**Task goal**
Everything from the first line to the line containing "else 'log', group)" is to be repeated exactly; nothing past it.

Start

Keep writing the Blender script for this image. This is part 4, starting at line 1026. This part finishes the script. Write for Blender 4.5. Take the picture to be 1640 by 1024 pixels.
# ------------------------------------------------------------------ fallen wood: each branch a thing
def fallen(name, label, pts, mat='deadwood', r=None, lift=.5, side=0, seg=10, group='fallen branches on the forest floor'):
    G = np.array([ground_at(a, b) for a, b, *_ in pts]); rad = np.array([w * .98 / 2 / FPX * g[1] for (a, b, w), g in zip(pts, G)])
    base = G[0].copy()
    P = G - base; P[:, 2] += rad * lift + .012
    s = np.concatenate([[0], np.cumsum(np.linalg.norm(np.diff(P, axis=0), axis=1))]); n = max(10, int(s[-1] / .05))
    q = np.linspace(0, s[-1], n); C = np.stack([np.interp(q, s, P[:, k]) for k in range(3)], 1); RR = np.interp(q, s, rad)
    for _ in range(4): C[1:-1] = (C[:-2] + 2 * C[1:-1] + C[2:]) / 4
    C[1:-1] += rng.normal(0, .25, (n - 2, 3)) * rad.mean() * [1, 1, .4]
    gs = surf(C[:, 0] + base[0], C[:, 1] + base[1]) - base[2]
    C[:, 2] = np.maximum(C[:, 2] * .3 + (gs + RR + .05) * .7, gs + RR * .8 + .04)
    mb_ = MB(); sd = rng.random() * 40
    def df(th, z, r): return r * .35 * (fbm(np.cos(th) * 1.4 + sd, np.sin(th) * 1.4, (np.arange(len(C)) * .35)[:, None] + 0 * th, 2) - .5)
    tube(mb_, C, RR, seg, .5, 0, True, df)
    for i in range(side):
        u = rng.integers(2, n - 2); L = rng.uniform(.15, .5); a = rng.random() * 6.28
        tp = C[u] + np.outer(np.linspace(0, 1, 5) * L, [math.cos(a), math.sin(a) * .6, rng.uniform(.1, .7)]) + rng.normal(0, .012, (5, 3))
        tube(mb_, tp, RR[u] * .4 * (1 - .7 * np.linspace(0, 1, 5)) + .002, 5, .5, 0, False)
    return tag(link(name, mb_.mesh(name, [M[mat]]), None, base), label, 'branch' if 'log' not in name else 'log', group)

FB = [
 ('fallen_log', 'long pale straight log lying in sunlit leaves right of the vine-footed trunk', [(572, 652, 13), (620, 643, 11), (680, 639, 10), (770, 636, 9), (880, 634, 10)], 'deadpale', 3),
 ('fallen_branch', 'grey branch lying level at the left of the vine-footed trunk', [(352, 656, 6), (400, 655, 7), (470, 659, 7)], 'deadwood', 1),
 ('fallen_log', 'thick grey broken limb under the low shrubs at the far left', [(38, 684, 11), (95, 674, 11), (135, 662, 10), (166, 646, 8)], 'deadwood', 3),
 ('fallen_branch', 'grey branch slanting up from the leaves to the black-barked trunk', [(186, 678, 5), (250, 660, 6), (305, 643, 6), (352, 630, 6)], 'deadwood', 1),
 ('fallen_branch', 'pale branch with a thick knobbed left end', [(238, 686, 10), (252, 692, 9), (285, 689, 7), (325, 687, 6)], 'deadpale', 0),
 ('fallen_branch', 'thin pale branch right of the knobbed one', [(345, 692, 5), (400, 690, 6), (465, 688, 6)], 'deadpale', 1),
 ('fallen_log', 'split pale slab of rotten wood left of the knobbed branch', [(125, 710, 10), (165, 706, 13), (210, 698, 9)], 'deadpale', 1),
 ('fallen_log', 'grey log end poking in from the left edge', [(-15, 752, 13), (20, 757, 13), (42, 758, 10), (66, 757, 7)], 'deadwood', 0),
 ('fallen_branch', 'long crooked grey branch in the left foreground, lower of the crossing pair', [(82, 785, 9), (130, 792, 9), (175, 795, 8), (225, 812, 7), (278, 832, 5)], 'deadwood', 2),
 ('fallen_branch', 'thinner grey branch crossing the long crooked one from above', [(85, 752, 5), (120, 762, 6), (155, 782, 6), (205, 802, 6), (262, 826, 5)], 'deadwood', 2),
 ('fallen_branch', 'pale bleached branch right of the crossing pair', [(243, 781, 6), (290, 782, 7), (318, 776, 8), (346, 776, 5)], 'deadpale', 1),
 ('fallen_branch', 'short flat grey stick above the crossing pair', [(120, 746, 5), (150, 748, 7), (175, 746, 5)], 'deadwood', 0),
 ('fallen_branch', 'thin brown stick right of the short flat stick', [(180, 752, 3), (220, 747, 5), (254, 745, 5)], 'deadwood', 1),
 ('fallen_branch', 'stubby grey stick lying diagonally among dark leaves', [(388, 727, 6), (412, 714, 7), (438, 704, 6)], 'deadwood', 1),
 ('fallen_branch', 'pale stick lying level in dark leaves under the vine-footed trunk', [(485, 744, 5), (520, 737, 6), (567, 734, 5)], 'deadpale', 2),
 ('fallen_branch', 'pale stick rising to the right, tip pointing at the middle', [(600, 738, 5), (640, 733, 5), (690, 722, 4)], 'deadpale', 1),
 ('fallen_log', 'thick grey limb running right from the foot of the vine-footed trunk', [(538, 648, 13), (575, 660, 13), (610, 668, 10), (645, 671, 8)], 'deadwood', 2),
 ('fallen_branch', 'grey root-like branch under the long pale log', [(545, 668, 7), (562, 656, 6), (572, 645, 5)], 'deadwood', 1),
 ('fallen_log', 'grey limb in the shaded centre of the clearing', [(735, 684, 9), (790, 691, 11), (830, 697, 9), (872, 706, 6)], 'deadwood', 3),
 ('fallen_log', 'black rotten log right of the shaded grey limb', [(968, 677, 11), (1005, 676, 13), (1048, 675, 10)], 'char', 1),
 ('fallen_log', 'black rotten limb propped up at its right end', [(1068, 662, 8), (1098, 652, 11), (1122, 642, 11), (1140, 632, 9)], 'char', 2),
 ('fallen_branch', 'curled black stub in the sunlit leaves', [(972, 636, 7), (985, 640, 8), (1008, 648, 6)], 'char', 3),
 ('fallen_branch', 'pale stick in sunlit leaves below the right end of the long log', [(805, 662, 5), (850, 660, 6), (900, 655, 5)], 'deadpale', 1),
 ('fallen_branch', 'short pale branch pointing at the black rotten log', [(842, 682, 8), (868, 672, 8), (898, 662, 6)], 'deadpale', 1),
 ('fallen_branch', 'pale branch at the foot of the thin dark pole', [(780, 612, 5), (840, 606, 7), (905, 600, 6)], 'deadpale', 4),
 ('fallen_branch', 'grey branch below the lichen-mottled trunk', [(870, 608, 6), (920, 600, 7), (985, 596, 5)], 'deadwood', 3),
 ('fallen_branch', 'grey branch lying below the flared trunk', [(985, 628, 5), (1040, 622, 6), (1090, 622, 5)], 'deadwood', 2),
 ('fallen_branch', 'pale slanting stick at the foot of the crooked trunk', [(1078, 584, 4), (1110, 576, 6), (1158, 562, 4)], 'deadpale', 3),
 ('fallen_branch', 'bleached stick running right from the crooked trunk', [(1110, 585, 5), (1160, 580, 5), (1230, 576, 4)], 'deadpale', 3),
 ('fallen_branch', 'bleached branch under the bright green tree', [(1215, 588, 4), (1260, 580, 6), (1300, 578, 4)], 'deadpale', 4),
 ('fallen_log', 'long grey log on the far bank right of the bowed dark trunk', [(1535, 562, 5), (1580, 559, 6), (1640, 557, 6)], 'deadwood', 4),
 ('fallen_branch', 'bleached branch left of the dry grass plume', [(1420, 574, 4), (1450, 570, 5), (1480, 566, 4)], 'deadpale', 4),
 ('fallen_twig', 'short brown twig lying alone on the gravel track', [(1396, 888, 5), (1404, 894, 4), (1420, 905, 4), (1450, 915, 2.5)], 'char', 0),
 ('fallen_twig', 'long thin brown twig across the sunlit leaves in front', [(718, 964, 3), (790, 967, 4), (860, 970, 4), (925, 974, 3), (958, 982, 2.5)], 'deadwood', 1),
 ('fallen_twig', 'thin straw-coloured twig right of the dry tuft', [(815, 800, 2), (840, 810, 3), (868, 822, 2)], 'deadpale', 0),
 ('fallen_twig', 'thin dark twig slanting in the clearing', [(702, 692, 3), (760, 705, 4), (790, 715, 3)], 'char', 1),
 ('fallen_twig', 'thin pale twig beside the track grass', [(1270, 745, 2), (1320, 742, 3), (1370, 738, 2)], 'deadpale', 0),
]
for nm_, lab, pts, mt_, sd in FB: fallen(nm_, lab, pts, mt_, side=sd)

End

**Solution for this task**
Keep writing the Blender script for this image. This is part 4, starting at line 1026. This part finishes the script. Write for Blender 4.5. Take the picture to be 1640 by 1024 pixels.
# ------------------------------------------------------------------ fallen wood: each branch a thing
def fallen(name, label, pts, mat='deadwood', r=None, lift=.5, side=0, seg=10, group='fallen branches on the forest floor'):
    G = np.array([ground_at(a, b) for a, b, *_ in pts]); rad = np.array([w * .98 / 2 / FPX * g[1] for (a, b, w), g in zip(pts, G)])
    base = G[0].copy()
    P = G - base; P[:, 2] += rad * lift + .012
    s = np.concatenate([[0], np.cumsum(np.linalg.norm(np.diff(P, axis=0), axis=1))]); n = max(10, int(s[-1] / .05))
    q = np.linspace(0, s[-1], n); C = np.stack([np.interp(q, s, P[:, k]) for k in range(3)], 1); RR = np.interp(q, s, rad)
    for _ in range(4): C[1:-1] = (C[:-2] + 2 * C[1:-1] + C[2:]) / 4
    C[1:-1] += rng.normal(0, .25, (n - 2, 3)) * rad.mean() * [1, 1, .4]
    gs = surf(C[:, 0] + base[0], C[:, 1] + base[1]) - base[2]
    C[:, 2] = np.maximum(C[:, 2] * .3 + (gs + RR + .05) * .7, gs + RR * .8 + .04)
    mb_ = MB(); sd = rng.random() * 40
    def df(th, z, r): return r * .35 * (fbm(np.cos(th) * 1.4 + sd, np.sin(th) * 1.4, (np.arange(len(C)) * .35)[:, None] + 0 * th, 2) - .5)
    tube(mb_, C, RR, seg, .5, 0, True, df)
    for i in range(side):
        u = rng.integers(2, n - 2); L = rng.uniform(.15, .5); a = rng.random() * 6.28
        tp = C[u] + np.outer(np.linspace(0, 1, 5) * L, [math.cos(a), math.sin(a) * .6, rng.uniform(.1, .7)]) + rng.normal(0, .012, (5, 3))
        tube(mb_, tp, RR[u] * .4 * (1 - .7 * np.linspace(0, 1, 5)) + .002, 5, .5, 0, False)
    return tag(link(name, mb_.mesh(name, [M[mat]]), None, base), label, 'branch' if 'log' not in name else 'log', group)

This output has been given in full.